If you feel guilty, you invent a plot, many plots. And to counter them, you have to organize your own plot. But the more you invent enemy plots, to exonerate your lack of understanding, the more you fall in love with them, and you pattern your own on their model...."Of course, you attribute to the others what you're doing yourself, and since what you're doing yourself is hateful, the others become hateful. But since the others, as a rule, would like to do the same hateful thing that you're doing, they collaborate with you, hinting that--yes--what you attribute to them is actually what they have always desired. God blinds those He wishes to destroy; you just have to lend Him a helping hand."

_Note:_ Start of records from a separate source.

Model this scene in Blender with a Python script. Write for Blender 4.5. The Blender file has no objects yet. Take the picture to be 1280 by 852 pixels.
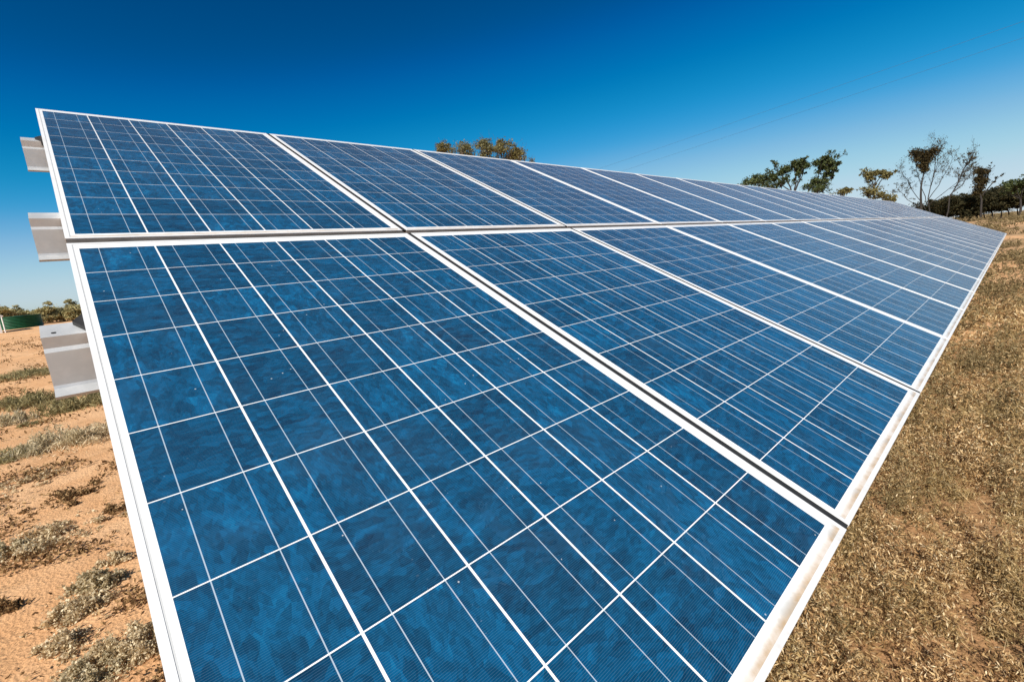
import bpy, math, random
import numpy as np
from mathutils import Vector, Matrix, noise
R = math.radians
rng = np.random.default_rng(11)
random.seed(5)
S = bpy.context.scene
COL = S.collection

# ------------------------------------------------------------------ measured layout
PW, PH, GX, GY = .992, 1.631, .0185, .0336        # panel size, joints between panels
PITCH = PW + GX
NCOL = 22
LIP = .0098                                       # width of the frame's lip over the glass
TILT = R(26.485)
UPTILT = .0179                                    # the upper row stands one degree steeper
ZB = 1.0                                          # height of the array's lower edge
CAM = np.array([.01112198, -.18927546, 1.55878617])
CR = np.array([[.728294, -.181614, .66076], [-.678159, -.052541, .733031], [-.098412, -.981963, -.161429]])  # right, down, forward
FPX = 572.6                                       # focal length in 1280-wide pixels
SUN_EL, SUN_AZ = R(40), R(249)                    # azimuth clockwise from +Y
SUND = np.array([math.sin(SUN_AZ)*math.cos(SUN_EL), math.cos(SUN_AZ)*math.cos(SUN_EL), math.sin(SUN_EL)])

def smooth(a, b, x):
    t = np.clip((x-a)/(b-a), 0, 1); return t*t*(3-2*t)
def height(x, y):                                 # gentle terrain
    x = np.asarray(x, float); y = np.asarray(y, float)
    r = np.hypot(x, y)
    h = 1.2*smooth(18, 95, x)+1.3*smooth(98, 190, x)
    h = h + (.035*np.sin(x*.9+y*.55)+.03*np.sin(x*.37-y*.81+1.3))*smooth(2, 9, r)
    h = h + .10*np.sin(x*.13+2)*np.sin(y*.11+.4)*smooth(10, 40, r)
    h = h + .012*np.sin(x*3.1+y*1.7)*np.sin(y*2.9-x*.8)
    return h
def ray(px, py):
    d = CR @ np.array([(px-640)/FPX, (py-426)/FPX, 1.0]); return d
def at(px, py, D):                                # the point D metres away (on plan) seen in that direction
    d = ray(px, py); return CAM + d*(D/math.hypot(d[0], d[1]))
def depth(p):
    return float(np.dot(np.asarray(p)-CAM, CR[:, 2]))
def gp(px, py):                                   # ground point seen in that direction
    d = ray(px, py); t = CAM[2]/max(-d[2], 1e-4)
    for _ in range(12):
        q = CAM+d*t; t = (CAM[2]-float(height(q[0], q[1])))/max(-d[2], 1e-4)
    q = CAM+d*t; return np.array([q[0], q[1], float(height(q[0], q[1]))])

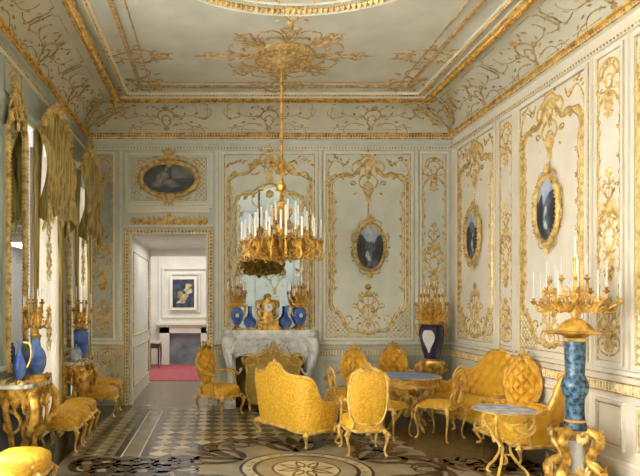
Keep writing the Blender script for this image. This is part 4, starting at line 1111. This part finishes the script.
# ---------------------------------------------------------------- tables
def round_table(label, loc, r, h, top, rz=0, legn=4):
    t = thing('round_table', label, 'table', loc, rz)
    m = MB(); m.lathe([(.001, h-.015), (r*.97, h-.015), (r, h-.005), (r*.985, h)], 48); m.build('rim', 'chairgold', t)
    m = MB(); m.lathe([(.001, h-.004), (r*.93, h-.004), (r*.93, h+.003), (.001, h+.004)], 48); m.build('table_top', top, t)
    return t
t = round_table('gilt round table with plain blue top among the chairs', (2.49, 7.9, 0), .44, .69, 'bluetop')
m = MB(); r = .40
for i in range(64):
    a = 2*pi*i/64
q = [(r*cos(2*pi*i/64), r*sin(2*pi*i/64), .60-.03*abs(sin(i*pi/8))) for i in range(64)]; m.tube(q, .018, n=6, closed=True)
m.lathe([(r*.95, .60), (r*.97, .68), (r*.93, .68), (r*.91, .60)], 48)
for i in range(16):
    a = 2*pi*i/16; c = Orn(m, lambda u, v, n: ((r+n)*cos(a+u/r), (r+n)*sin(a+u/r), v)); c.at(0, .6, 0, .7).both(lambda h: h.curl(0, .02, .1, .16, 5, 26, .016, .008, 8)); c.at(0, .60, pi, .8).palmette(5, .08, .02)
m.build('carved_apron', 'chairgold', t)
for i in range(4):
    m = MB(); a = 2*pi*i/4+.4
    P = smoothp([(.36, .6), (.37, .52), (.27, .42), (.14, .33), (.10, .24), (.17, .14), (.27, .07), (.31, .0)], 4)
    m.tube([(x*cos(a), x*sin(a), z) for x, z in P], .03, .018, 8)
    for (x, z, an, L, k0, k1) in ((.3, .45, 2.2, .3, -4, -26), (.12, .3, 1.2, .25, 5, 28), (.2, .12, .6, .2, 6, 30)):
        m.tube([(u*cos(a), u*sin(a), v) for u, v in curlp((x, z), an, L, k0, k1, 10)], .015, .008, 5)
    m.build('leg', 'chairgold', t)
m = MB(); m.lathe([(.001, .14), (.03, .15), (.07, .2), (.05, .26), (.08, .32), (.03, .38), (.05, .42), (.02, .5), (.001, .52)], 16, flute=.1); m.build('stretcher_urn', 'chairgold', t)

t = round_table('small gilt wire-legged table with blue marbled top in the foreground', (2.70, 5.66, 0), .295, .645, 'bluemarble')
for i in range(3):
    a = 2*pi*i/3+pi/2+.35; m = MB()
    P = smoothp([(.26, .63), (.25, .5), (.13, .36), (.05, .28), (.10, .16), (.19, .07), (.21, .02), (.16, .0)], 5); m.tube([(x*cos(a), x*sin(a), z) for x, z in P], .014, .011, 6)
    m.tube([(u*cos(a), u*sin(a), v) for u, v in curlp((.2, .60), -.6, .36, -4, -22, 14)], .011, .006, 5)
    m.tube([(u*cos(a), u*sin(a), v) for u, v in curlp((.13, .12), 1.8, .3, 5, 26, 14)], .010, .006, 5)
    m.build('leg', 'chairgold', t)
m = MB()
for i in range(3):
    a0 = 2*pi*i/3+pi/2+.35; pts = []
    for k in range(13):
        u = k/12; a = a0+u*2*pi/3; pts.append((.26*cos(a), .26*sin(a), .60-.14*sin(pi*u)))
    m.tube(pts, .009, n=5)
m.build('wire_swags', 'chairgold', t)
m = MB(); m.lathe([(.001, .24), (.02, .25), (.035, .28), (.02, .32), (.001, .33)], 12); m.build('stretcher_knob', 'navy', t)

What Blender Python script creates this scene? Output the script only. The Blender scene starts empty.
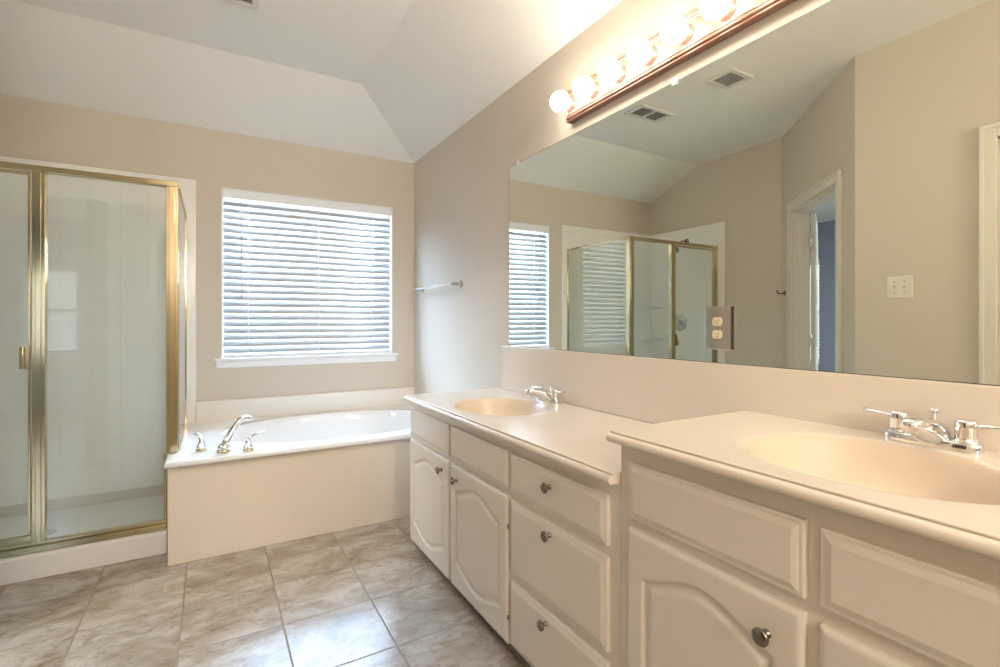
import bpy, math
from mathutils import Vector, Matrix

S = bpy.context.scene
COL = S.collection

# ---------------------------------------------------------------- camera
H = 1.2036
YAW = 0.5271
cam_d = bpy.data.cameras.new('camera')
cam_d.sensor_width = 36.0
cam_d.sensor_fit = 'HORIZONTAL'
cam_d.lens = 495.08 / 1000.0 * 36.0
cam_d.shift_y = -(333.5 - 321.5) / 1000.0
cam_d.clip_start = 0.02
cam = bpy.data.objects.new('camera', cam_d)
COL.objects.link(cam)
cam.location = (0, 0, H)
cam.rotation_euler = (math.pi / 2, 0, -YAW)
S.camera = cam

# ---------------------------------------------------------------- view, world, daylight
S.view_settings.view_transform = 'Standard'
S.view_settings.look = 'None'
S.view_settings.gamma = 1.0
S.view_settings.use_curve_mapping = False
S.view_settings.exposure = 1.95
S.cycles.use_denoising = True
S.cycles.max_bounces = 14
S.cycles.diffuse_bounces = 6
S.cycles.glossy_bounces = 6
S.cycles.transparent_max_bounces = 16
S.cycles.sample_clamp_indirect = 6.0

W = bpy.data.worlds.new('sky')
S.world = W
W.use_nodes = True
bgn = W.node_tree.nodes['Background']
_nt = W.node_tree
_tc = _nt.nodes.new('ShaderNodeTexCoord')
_sx = _nt.nodes.new('ShaderNodeSeparateXYZ')
_rm = _nt.nodes.new('ShaderNodeValToRGB')          # bright sky; horizon band dimmed to keep the blind gaps from glaring
_rm.color_ramp.elements[0].position = 0.44
_rm.color_ramp.elements[0].color = (0.06, 0.06, 0.06, 1)
_rm.color_ramp.elements[1].position = 0.68
_rm.color_ramp.elements[1].color = (0.53, 0.72, 1.0, 1)
for _p, _c in ((0.50, (0.10, 0.103, 0.107, 1)), (0.62, (0.10, 0.105, 0.11, 1))):
    _e = _rm.color_ramp.elements.new(_p)
    _e.color = _c
_mr = _nt.nodes.new('ShaderNodeMapRange')
_mr.inputs[1].default_value = -1
_mr.inputs[2].default_value = 1
_nt.links.new(_tc.outputs['Generated'], _sx.inputs[0])
_nt.links.new(_sx.outputs['Z'], _mr.inputs[0])
_nt.links.new(_mr.outputs[0], _rm.inputs['Fac'])
_nt.links.new(_rm.outputs['Color'], bgn.inputs['Color'])
bgn.inputs['Strength'].default_value = 7.2

BULB_STRENGTH = 7.0
BULB_COLOR = (1.0, 0.89, 0.73)


def area_light(name, loc, rot, sx, sy, energy, color, portal=False):
    d = bpy.data.lights.new(name, 'AREA')
    d.shape = 'RECTANGLE'
    d.size = sx
    d.size_y = sy
    d.energy = energy
    d.color = color
    if portal:
        d.cycles.is_portal = True
    o = bpy.data.objects.new(name, d)
    COL.objects.link(o)
    o.location = loc
    o.rotation_euler = rot
    return o


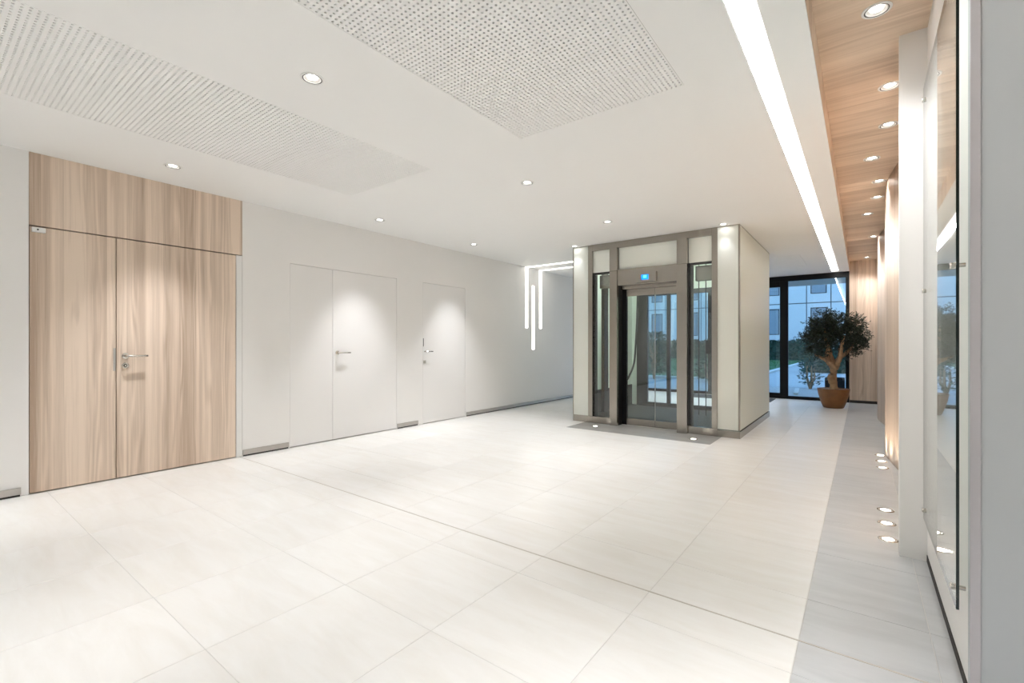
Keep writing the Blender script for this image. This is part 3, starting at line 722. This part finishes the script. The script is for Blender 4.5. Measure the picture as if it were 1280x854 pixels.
blobs = [(-.30, .0, 1.22, .27, .24, .22), (-.10, .0, 1.45, .30, .28, .27), (.12, .0, 1.58, .30, .27, .24), (-.16, .02, 1.66, .24, .22, .20), (.30, .0, 1.38, .27, .25, .26),
         (.42, .0, 1.20, .22, .22, .22), (-.38, .0, 1.38, .20, .2, .17), (.06, -.12, 1.25, .26, .22, .20), (-.05, .2, 1.3, .3, .2, .3), (-.28, 0, 1.05, .22, .2, .14), (.28, .02, 1.03, .17, .17, .12), (.53, 0, 1.36, .14, .14, .14), (.40, 0, 1.58, .19, .18, .18), (.50, 0, 1.16, .12, .12, .12), (-.49, 0, 1.30, .11, .11, .10), (-.34, 0, 1.56, .14, .14, .12)]
lfm = MB(); twg = MB()
def leaf(p, d, ln, wd_):
    d = d.normalized(); s_ = d.cross(Vector((random.uniform(-1, 1), random.uniform(-1, 1), random.uniform(.2, 1)))).normalized(); u_ = d.cross(s_)
    a = p; b_ = p + d * ln * .5 + s_ * wd_ + u_ * wd_ * .3; c_ = p + d * ln; e_ = p + d * ln * .5 - s_ * wd_ + u_ * wd_ * .3; m_ = p + d * ln * .5
    lfm.idx([a, b_, c_, e_, m_], [(0, 1, 4), (1, 2, 4), (0, 4, 3), (4, 2, 3)])
for (bx, bd, bz, rx, rd, rz) in blobs:
    for s_ in range(int(900 * rx * rz / .06 * .15)):
        th = random.uniform(0, 2 * PI); ct = random.uniform(-.85, 1); st = math.sqrt(1 - ct * ct); rr = random.uniform(.45, 1.0)
        o_ = Vector((st * math.cos(th), st * math.sin(th), ct))
        base = Vector(T(bx + rx * o_.x * rr * .8, bd + rd * o_.y * rr * .8, bz + rz * o_.z * rr * .8))
        dr = Vector((RX * o_.x + FX * o_.y, RY * o_.x + FY * o_.y, o_.z + .25)) + Vector((random.uniform(-.7, .7), random.uniform(-.7, .7), random.uniform(-.5, .6)))
        dr.normalize(); L_ = random.uniform(.06, .13); tip = base + dr * L_
        twg.tube([base - dr * .03, tip], [.0022, .001], 3, caps=False)
        for k in range(9):
            p_ = base + dr * L_ * (k / 8.0); sd = Vector((random.uniform(-1, 1), random.uniform(-1, 1), random.uniform(-.8, .9)))
            leaf(p_, dr * .55 + sd * .8, random.uniform(.034, .060), random.uniform(.006, .010))
tag(part(twg, 'twigs', M['twig'], ol), None, None, None, 'stuff')
tag(part(lfm, 'foliage', M['leaf'], ol), 'dense small dark olive leaves', None, None, 'stuff')

# ------------------------------------------------------------------ outside
struct(MB().box(-60, 40, YW + .07, 70, -.25, -.045).build('ground', M['paving']))
lawn = struct(MB().box(-45, -3.4, 17.5, 43, -.044, -.02).build('lawn', M['lawn']))
gm = MB()
for k in range(5000):
    x = random.uniform(-24, -3.5); y = random.uniform(17.6, 40); h_ = random.uniform(.04, .09); a = random.uniform(0, PI); w_ = .02
    gm.face([(x - w_ * math.cos(a), y - w_ * math.sin(a), -.02), (x + w_ * math.cos(a), y + w_ * math.sin(a), -.02), (x + random.uniform(-.03, .03), y + random.uniform(-.03, .03), h_)])
tag(gm.build('grass_blades', M['grass']), 'short green grass on the lawn beyond the window', 'grass', None, 'stuff')
tag(MB().bevbox(-3.40, -3.18, 17.5, 43, -.046, .03, .01).build('lawn_kerb', M['kerb']), 'long pale kerb edging the lawn outside the window', 'kerb')
tag(MB().bevbox(-40, -3.18, 17.2, 17.5, -.046, .03, .01).build('lawn_kerb', M['kerb']), 'pale kerb across the near edge of the lawn, seen through the lift', 'kerb')
def kerb2(a, b, w):
    a = Vector((a[0], a[1], 0)); b = Vector((b[0], b[1], 0)); d = (b - a).normalized(); s_ = Vector((-d.y, d.x, 0)) * w
    mb = MB(); q_ = [a - s_, b - s_, b + s_, a + s_]
    v_ = [(p.x, p.y, -.046) for p in q_] + [(p.x, p.y, .0) for p in q_]
    mb.idx(v_, [(0, 3, 2, 1), (4, 5, 6, 7), (0, 1, 5, 4), (1, 2, 6, 5), (2, 3, 7, 6), (3, 0, 4, 7)]); return mb
tag(kerb2((-1.30, 13.35), (-1.42, 15.0), .05).build('path_edging', M['kerb']), 'thin pale edging strip in the paving close outside the window', 'edging')
def leafy(name, label, cat, boxes, n, size, m, group=None):
    mb = MB()
    for (x0, x1, y0, y1, z0, z1) in boxes:
        mb.box(x0 + .12, x1 - .12, y0 + .12, y1 - .12, z0, z1 - .12)
        for k in range(n):
            f_ = random.random()
            p_ = Vector((random.uniform(x0, x1), y0 + random.uniform(0, .25) if f_ < .7 else random.uniform(y0, y1), random.uniform(z0, z1) if f_ < .7 else z1 - random.uniform(0, .15)))
            d_ = Vector((random.uniform(-1, 1), random.uniform(-1, .2), random.uniform(-.4, 1))).normalized(); s_ = d_.cross(Vector((random.uniform(-1, 1), .3, random.uniform(-1, 1)))).normalized()
            l_ = size * random.uniform(.6, 1.3); mb.face([p_, p_ + d_ * l_ * .5 + s_ * l_ * .3, p_ + d_ * l_, p_ + d_ * l_ * .5 - s_ * l_ * .3])
    return tag(mb.build(name, m), label, cat, group)
leafy('hedge', 'long dark clipped hedge at the foot of the pale building outside', 'hedge', [(-34, -3.0, 43.6, 44.8, -.05, 1.55)], 6000, .28, M['hedge'])
leafy('hedge', 'low dark hedge outside the window behind the potted olive', 'hedge', [(-2.2, 1.5, 24.5, 25.3, -.05, 1.15)], 2200, .14, M['hedge'])
def bush(name, label, x, y, h_, r, n, size, m):
    t = thing(name, label, 'shrub', (x, y, -.045)); f_ = MB(); s_ = MB()
    for k in range(5):
        a = 2 * PI * k / 5; s_.tube([(0, 0, 0), (.1 * math.cos(a), .1 * math.sin(a), h_ * .4), (.4 * r * math.cos(a), .4 * r * math.sin(a), h_ * .8)], [.035, .025, .01], 6)
    for k in range(n):
        th = random.uniform(0, 2 * PI); z = random.uniform(.12, 1) * h_; rr = r * math.sqrt(random.random()) * (.55 + .75 * math.sin(PI * min(1, z / h_ * .9)))
        p_ = Vector((rr * math.cos(th), rr * math.sin(th), z)); d_ = Vector((math.cos(th), math.sin(th), random.uniform(-.3, .9))).normalized(); q_ = d_.cross(Vector((random.uniform(-1, 1), random.uniform(-1, 1), 1))).normalized()
        l_ = size * random.uniform(.6, 1.3); f_.face([p_, p_ + d_ * l_ * .5 + q_ * l_ * .28, p_ + d_ * l_, p_ + d_ * l_ * .5 - q_ * l_ * .28])
    s_.build('stems', M['bark'], t); tag(f_.build('foliage', m, t), None, None, None, 'stuff')
bush('garden_shrub', 'tall dark garden shrub outside, seen through the lift doors', -6.05, 16.6, 1.7, .40, 1600, .13, M['hedge'])
bush('garden_shrub', 'small dark shrub outside, seen through the right side pane of the lift', -4.1, 16.4, .75, .35, 700, .12, M['hedge'])
bush('garden_shrub', 'sparse small shrub on the paving close outside the window, left of the planter box', -1.15, 15.4, .8, .22, 260, .10, M['hedge'])
pl = thing('planter_box', 'dark square planter box outside behind the potted olive', 'planter', (-.58, 15.4, -.046))
rim = MB(); w_ = .22
rim.box(-w_, w_, -w_, -w_ + .02, 0, .34).box(-w_, w_, w_ - .02, w_, 0, .34).box(-w_, -w_ + .02, -w_ + .02, w_ - .02, 0, .34).box(w_ - .02, w_, -w_ + .02, w_ - .02, 0, .34)
rim.build('box', M['black_frame'], pl); MB().box(-w_ + .02, w_ - .02, -w_ + .02, w_ - .02, 0, .29).build('soil', M['soil'], pl)
# pale panelled building
bd = thing('office_building', 'pale panelled building across the garden outside the window', 'building', (-8, 46, 0))
YF = 46.0
part(MB().box(-36, 16, YF + .12, YF + 10, -.25, 15), 'wall', M['facade_gap'], bd)
cols = [-36 + 1.7 * k for k in range(31)]
WINS = []
pm = {}
zr = [(0, 1.30), (1.38, 4.70), (4.78, 8.1), (8.2, 11.5), (11.6, 15)]
for i, x in enumerate(cols):
    for j, (z0, z1) in enumerate(zr):
        x0, x1 = x + .035, x + 1.7 - .035
        has = (j in (1, 2, 3)) and i % 2 == 1
        if j > 2 and False: continue
        key = (round(z1 - z0, 2), has)
        if key not in pm:
            h_ = z1 - z0; mb = MB(); w_ = 1.63
            if not has: mb.box(0, w_, 0, .12, 0, h_)
            else:
                a0, a1, b0, b1 = .25, 1.38, .72, h_ - .35
                mb.box(0, a0, 0, .12, 0, h_).box(a1, w_, 0, .12, 0, h_).box(a0, a1, 0, .12, 0, b0).box(a0, a1, 0, .12, b1, h_)
            pm[key] = mb.mesh('facade_panel', M['facade'])
        p_ = put('facade_panel', pm[key], bd, (x0 + 8, 0, z0))
        if has:
            h_ = z1 - z0
            wk = ('w', round(h_, 2))
            if wk not in pm:
                mb = MB().box(.25, 1.38, .08, .10, .72, h_ - .35)
                fr = MB().box(.25, .31, .03, .08, .72, h_ - .35).box(1.32, 1.38, .03, .08, .72, h_ - .35).box(.31, 1.32, .03, .08, .72, .78).box(.31, 1.32, .03, .08, h_ - .41, h_ - .35)
                pm[wk] = (mb.mesh('window_pane', M['facade_glass']), fr.mesh('window_frame', M['black_frame']))
            put('window_pane', pm[wk][0], p_); put('window_frame', pm[wk][1], p_)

A plot, if there is to be one, must be a secret. A secret that, if we only knew it, would dispel our frustration, lead us to salvation; or else the knowing of it in itself would be salvation. Does such a luminous secret exist?

Yes, provided it is never known. Known, it will only disappoint us. ...someone had just arrived and declared himself the Son of God, the Son of God made flesh, to redeem the sins of the world. Was that a run-of-the-mill mystery? And he promised salvation to all: you only had to love your neighbor. Was that a trivial secret? And he bequeathed the idea that whoever uttered the right words at the right time could turn a chunk of bread and a half-glass of wine into the body and blood of the Son of God, and be nourished by it. Was that a paltry riddle? And then he led the Church fathers to ponder and proclaim that God was One and Triune and the Spirit proceeded from the Father and the Son, but that the Son did not proceed from the Father and the Spirit. Was that some easy formula for hylics? And yet they, who now had salvation within their grasp--do-it-yourself salvation--turned deaf ears. Is that all there is to it? How trite. And they kept on scouring the Mediterranean in their boats, looking for a lost knowledge, of which those thirty-denarii dogmas were but the superficial veil, the parable for the poor in spirit, the allusive hieroglyph, the wink of the eye at the pneumatics. The mystery of the Trinity? Too simple: there had to be more to it.

Someone--Rubinstein, maybe--once said, when asked if he believed in God: "Oh, no, I believe...in something much bigger." And someone else--was it Chesterton?--said that when men stop believing in God, it isn't that they believe in nothing: they believe in everything.

But everything is not a bigger secret. There are no "bigger secrets," because the moment a secret is revealed, it seems little. There is only an empty secret. A secret that keeps slipping through your fingers. The secret of the orchid is that it signifies and affects the testicles. But the testicles signify a sign of the zodiac, which in turn signifies an angelic hierarchy, which then signifies a musical scale, and the scale signifies a relationship among the humors. And so on. Initiation is learning never to stop. The universe is peeled like an onion, and an onion is all peel. Let us imagine an infinite onion, which has its center everywhere and its circumference nowhere. Initiation travels an endless Mobius strip.

The true initiate is he who know that the most powerful secret is a secret without content, because no enemy will be able to take it from him...

But if existence is so empty and fragile that it can be endured only by the illusion of a search for its secret then...there's no redemption; we are all slaves, give us a master.

What he goes on to say, but not in one clear sentence, is that life itself in it's everyday, in his child, in the beauty of the sunset is the secret, but that that will never be understood.

I return to "Infinite Jest." We are all dying to give ourselves away to something--to believe. It's like looking at comic book fan boys or sci-fi geeks. They're all gathering all of the esoterica of knowledge in the hopes that it will add up to something bigger than themselves. It could be sports nuts, or activists. In Britain there really are sad guys in anoraks watching trains, counting and timing trains. It's where the term trainspotter comes from, but the term can be applied to anyone. And they're all looking for the missing pieces that will cause it to make sense, but reality always disappoints. Like asking Shatner why the Xenons of planet Xeneria did so and so (and yes, I know that's not really an episode, but I don't want to be a geek and go look one up, which I easily could do) and being disappointed that this actor neither knows nor cares. We're all looking for a God to look up to to make our own lives better. Sometimes the God is an object (when I get that new car--it will all come together), sometimes it's a person, but I've known very few people who weren't doing it. Trying to find something that as humans we are missing. I don't know what it is and I do know I'm looking.